Like the others, Cellura agreed with Jacob that the “disconnect” is an issue that “absolutely has to be addressed” before he went on to describe the ERM challenges of doing so.
“How do you maintain that and still have the communication so the client’s best interests are met? I think the onus is on the underwriting department,” Cellura said. “My job is to service my customers—to make sure that they’re being taken care of.”
A claims executive in the audience suggested that “the functional equivalent of a conversation with the underwriter” takes place when the claims person speaks with the broker. “The broker was involved in the placement of the coverage and knows what went on. So that conversation does occur,” he said.
The claims professional also said he and his colleagues are “all sensitized” in the legal environment. “Why open up the underwriters to unnecessary questions and depositions because there’s a fishing expedition going on,” he asked.
The audience participant, who said he had been working in claims for 30 years, also said there is a great deal more coordination between claims and underwriters than there was 10 years ago.
Jacobs told Carrier Management he’s seen a change back in the other direction.
Reacting to Cellura’s suggestion that risk management structures drive a separation between underwriting and claims, Jacobs said “that completely misses the perspective of the insurance buyers.” They want to be “comforted” that when they submit claims that those claims will be handled in a manner that is consistent with the underwriting intent at the time they bought the coverage.
During a phone interview following the conference, Jacobs shared an experience related to a directors and officers liability insurance claim that was denied on the basis of a prior-wrongful-acts exclusion. He said the underwriter was aware at the time the coverage was written that there were existing facts and circumstances that might give rise to a claim—and the underwriter priced the coverage accordingly. Still the claims professional was unmoved, pointing to the language of the policy to explain the denial.
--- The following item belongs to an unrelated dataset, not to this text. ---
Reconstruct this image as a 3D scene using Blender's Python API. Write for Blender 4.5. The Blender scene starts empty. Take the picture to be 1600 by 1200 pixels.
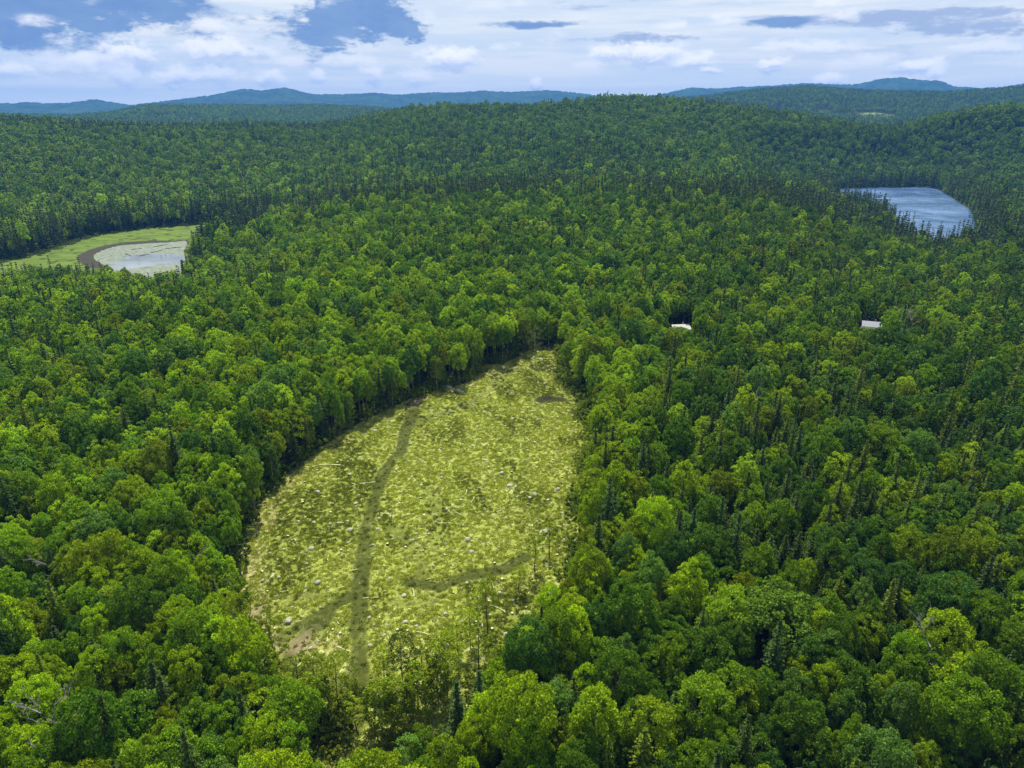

“I don’t think carriers understand how significant their behavior in claims handling is to their overall financial success,” Jacobs said. He reported that he’s seen several risk managers recently swear off certain carriers after being deposed by carrier coverage counsel over large disputed claims.
Reporting that more coverage disputes are being handled by arbitration, Jacobs, like St. Jeanos, said “business factors come into play.” A client that has paid $20 million of premium to an insurer over five years isn’t going to be happy with a carrier that denies the only claim it has ever presented, offering a reason that is not consistent with the original underwriter’s intent.
Clients “understand that there can be differences of opinion,” he said. “But when the insurer wants to maintain an ongoing business relationship, they should take that into account,” he suggested.
He said “creative” conversations, in which carriers say they will give more favorable treatment to claims than the policy language would dictate in order to continue to do business with a policyholder, “don’t happen as much as they should.”
“The other conversation happens more than it should,” he said.